Sea defence diaries a ramble about concretion.

In the previous posting I mentioned this fine specimen  of concretion I found around the square head of the stone pier.
Concretion found in the sea is a mass of metal that is generally ferrous that has fused to other items in its immediate vicinity and mixed with sand forms this mass that resembles something one would expect to find on a building site. All around the Thanet coastline concretion can be found in the areas where the tidal action has deposited metal . This can also include coins and precious metal, known locally  as glory holes. A term  also used by gold prospectors in  America looking for gold deposits in rivers and streams that is deposited in the same manner. In my time I have come across some really interesting glory holes and one in particular produced 176 coins mostly Victorian to the 1930's. My list of finds, found in this manner is a long one. But now days I do not reflect on what I have found in the past as   I am using all my knowledge and experience to recover as much history as I can during the sea defence works. So my next target will be to recover concretion that has been dislodged during the under pinning of the stone pier and  break it up with a hammer to see what I can find.  I like this piece I have photographed because of the Victorian Hamilton mineral water bottle fused to a mass of iron and other items. I like it because the embossment  suggests the bottle came from Camberwell which confirms this link between London and  Victorian seaside Margate which I have been finding amongst many items found during the sea defence works.

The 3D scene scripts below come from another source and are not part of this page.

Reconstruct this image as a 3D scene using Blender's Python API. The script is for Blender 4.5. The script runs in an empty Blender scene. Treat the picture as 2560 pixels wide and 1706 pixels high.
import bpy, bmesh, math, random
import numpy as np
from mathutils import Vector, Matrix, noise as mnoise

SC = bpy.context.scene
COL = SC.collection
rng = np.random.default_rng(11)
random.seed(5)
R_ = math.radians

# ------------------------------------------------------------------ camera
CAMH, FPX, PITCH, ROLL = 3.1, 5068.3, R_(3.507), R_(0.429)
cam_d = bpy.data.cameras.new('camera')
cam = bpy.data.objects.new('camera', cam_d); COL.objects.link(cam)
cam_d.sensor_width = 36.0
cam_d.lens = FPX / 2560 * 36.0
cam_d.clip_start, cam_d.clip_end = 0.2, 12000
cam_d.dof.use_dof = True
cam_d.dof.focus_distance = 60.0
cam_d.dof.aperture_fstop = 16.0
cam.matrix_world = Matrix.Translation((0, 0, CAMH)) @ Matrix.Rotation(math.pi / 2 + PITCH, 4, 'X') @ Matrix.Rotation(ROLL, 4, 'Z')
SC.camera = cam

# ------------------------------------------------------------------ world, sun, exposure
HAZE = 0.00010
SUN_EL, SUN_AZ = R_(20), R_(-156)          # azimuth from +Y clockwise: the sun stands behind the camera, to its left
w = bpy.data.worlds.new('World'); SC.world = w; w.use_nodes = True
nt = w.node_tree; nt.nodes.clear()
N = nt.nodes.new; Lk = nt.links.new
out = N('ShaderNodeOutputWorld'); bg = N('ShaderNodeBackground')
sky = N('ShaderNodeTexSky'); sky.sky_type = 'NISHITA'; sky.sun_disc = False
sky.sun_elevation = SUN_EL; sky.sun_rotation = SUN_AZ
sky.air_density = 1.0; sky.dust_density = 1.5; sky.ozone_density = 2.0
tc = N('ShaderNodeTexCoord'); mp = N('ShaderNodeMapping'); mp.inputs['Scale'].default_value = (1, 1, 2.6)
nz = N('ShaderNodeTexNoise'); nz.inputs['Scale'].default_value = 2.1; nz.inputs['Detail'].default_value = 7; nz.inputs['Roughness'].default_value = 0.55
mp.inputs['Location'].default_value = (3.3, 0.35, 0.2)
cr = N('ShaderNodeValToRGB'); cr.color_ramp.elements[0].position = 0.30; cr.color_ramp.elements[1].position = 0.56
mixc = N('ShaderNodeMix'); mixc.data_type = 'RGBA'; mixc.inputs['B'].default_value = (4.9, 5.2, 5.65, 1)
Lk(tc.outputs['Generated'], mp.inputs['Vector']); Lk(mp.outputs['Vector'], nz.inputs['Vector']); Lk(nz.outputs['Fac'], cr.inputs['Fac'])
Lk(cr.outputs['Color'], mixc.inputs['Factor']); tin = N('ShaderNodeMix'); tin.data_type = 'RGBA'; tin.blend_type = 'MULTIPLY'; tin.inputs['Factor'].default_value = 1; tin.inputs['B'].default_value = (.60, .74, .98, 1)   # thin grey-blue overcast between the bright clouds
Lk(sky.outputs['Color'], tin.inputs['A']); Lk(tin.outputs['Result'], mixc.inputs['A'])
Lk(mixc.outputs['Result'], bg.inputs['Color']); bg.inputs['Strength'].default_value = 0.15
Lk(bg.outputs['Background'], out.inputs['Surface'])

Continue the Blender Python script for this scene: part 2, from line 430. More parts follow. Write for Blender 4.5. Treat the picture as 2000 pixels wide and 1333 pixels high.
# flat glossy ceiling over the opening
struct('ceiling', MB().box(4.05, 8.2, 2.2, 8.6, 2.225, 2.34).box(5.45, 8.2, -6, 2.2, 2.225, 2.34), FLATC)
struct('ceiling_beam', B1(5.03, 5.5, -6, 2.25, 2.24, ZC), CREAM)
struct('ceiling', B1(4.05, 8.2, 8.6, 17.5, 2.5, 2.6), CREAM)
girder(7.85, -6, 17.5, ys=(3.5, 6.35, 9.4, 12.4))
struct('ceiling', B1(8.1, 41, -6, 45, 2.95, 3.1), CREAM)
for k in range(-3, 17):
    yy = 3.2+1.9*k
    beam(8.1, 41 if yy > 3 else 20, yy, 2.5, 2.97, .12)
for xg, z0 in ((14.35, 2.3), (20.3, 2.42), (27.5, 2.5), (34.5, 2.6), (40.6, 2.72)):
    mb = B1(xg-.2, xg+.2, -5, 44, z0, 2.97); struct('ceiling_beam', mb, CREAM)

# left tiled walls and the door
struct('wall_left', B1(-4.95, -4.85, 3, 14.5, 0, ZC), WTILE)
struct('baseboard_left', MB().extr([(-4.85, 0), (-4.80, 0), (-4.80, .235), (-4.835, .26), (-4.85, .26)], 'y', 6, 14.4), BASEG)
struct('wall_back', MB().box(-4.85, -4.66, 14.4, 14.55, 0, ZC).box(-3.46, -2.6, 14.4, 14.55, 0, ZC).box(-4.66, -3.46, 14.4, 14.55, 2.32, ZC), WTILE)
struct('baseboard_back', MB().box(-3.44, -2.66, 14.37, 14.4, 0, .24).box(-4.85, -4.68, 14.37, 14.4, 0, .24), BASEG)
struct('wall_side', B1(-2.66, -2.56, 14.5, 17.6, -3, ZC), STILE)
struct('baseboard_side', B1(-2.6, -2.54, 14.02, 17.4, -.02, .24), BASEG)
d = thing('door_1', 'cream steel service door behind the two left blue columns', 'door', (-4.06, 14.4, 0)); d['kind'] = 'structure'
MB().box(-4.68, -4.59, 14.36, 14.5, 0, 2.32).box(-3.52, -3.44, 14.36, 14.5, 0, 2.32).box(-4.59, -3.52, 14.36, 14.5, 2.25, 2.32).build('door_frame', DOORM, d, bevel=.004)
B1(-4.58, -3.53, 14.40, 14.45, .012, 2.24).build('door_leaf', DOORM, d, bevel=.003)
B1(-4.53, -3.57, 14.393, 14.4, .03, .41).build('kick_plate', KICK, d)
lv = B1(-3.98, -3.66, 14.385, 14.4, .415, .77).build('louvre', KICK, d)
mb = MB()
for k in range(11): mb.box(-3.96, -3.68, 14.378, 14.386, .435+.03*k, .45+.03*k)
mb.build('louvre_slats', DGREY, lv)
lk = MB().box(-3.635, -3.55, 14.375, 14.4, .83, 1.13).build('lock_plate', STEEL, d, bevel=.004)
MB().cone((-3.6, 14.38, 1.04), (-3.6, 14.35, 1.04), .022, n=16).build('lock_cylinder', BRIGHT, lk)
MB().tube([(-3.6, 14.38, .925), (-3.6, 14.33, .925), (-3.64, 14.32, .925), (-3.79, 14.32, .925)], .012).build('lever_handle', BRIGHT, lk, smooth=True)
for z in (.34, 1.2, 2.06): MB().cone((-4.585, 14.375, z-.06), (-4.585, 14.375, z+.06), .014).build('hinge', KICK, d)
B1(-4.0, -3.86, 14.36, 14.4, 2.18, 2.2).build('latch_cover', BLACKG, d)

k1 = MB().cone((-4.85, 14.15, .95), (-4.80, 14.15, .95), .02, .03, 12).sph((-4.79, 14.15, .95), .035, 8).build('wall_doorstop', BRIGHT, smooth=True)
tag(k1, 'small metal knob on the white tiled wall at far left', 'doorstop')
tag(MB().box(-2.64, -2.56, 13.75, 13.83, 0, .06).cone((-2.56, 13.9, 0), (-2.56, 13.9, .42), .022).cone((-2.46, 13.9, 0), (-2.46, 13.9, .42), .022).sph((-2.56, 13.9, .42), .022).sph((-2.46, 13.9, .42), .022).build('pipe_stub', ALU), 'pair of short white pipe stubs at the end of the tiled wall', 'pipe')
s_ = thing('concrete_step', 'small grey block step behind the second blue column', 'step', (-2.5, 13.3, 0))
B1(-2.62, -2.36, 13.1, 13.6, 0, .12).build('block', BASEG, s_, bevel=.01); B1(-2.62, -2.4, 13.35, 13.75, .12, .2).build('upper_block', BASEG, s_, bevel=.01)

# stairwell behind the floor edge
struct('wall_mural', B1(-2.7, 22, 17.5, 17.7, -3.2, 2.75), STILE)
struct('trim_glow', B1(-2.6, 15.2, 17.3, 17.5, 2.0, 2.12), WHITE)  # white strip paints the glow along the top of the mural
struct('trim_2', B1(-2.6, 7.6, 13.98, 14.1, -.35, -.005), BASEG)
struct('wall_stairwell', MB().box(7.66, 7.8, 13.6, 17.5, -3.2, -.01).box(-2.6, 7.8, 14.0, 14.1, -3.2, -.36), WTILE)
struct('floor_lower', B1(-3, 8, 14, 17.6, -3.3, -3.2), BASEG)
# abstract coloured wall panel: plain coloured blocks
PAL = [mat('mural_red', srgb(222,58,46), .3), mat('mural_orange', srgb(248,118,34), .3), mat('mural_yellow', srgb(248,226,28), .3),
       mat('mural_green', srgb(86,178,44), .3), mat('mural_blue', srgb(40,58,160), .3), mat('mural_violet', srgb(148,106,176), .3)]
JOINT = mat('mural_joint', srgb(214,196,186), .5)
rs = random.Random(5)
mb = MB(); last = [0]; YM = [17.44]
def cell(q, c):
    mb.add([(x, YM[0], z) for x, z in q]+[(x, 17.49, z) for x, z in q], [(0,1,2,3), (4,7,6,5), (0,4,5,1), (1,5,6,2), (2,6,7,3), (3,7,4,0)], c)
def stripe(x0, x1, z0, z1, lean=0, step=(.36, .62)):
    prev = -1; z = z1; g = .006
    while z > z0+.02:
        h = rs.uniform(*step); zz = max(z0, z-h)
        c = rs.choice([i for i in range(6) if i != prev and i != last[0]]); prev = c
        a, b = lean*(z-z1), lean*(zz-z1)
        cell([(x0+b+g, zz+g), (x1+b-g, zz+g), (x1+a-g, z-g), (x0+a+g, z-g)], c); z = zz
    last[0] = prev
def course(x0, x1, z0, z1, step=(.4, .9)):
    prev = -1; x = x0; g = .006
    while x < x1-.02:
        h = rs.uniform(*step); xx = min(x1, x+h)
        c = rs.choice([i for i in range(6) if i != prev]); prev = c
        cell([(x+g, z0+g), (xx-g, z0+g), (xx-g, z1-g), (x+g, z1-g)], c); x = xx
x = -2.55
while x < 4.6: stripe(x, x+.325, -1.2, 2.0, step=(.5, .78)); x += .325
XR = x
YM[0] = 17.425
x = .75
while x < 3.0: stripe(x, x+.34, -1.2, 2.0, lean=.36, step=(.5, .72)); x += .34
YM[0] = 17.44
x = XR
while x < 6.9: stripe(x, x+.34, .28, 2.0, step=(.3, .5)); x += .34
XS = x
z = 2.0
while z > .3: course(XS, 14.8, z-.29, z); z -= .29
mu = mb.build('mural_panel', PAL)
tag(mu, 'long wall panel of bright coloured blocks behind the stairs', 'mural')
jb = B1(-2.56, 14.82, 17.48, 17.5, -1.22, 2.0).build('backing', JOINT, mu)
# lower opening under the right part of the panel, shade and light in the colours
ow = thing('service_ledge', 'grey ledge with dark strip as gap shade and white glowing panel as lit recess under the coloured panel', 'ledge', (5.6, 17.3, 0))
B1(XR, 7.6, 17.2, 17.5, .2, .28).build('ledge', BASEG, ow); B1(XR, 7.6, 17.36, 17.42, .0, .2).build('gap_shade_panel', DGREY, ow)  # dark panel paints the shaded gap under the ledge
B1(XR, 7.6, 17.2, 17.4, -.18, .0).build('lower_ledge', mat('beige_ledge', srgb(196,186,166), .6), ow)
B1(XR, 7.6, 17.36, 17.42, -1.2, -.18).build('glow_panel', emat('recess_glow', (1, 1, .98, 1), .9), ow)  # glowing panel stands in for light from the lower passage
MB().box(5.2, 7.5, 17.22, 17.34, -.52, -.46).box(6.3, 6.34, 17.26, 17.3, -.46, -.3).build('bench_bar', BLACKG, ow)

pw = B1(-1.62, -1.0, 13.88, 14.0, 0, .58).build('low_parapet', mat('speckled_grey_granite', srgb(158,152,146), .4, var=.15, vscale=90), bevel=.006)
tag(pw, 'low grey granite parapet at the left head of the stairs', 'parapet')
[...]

Last Saturday I was reunited with a box of shards at the Margate Museum,  found in 1998 by myself  and a few others during the summer of that year.
In the box were many associated Victorian items found on our historic beach beach. One item in the box that was an absolute gem was a part of an ash tray with the word Dreadnought in  this lovely Victorian design . I know for a fact I did not find this item but I am not sure who did. But it will feature in the flotsam and jetsam display.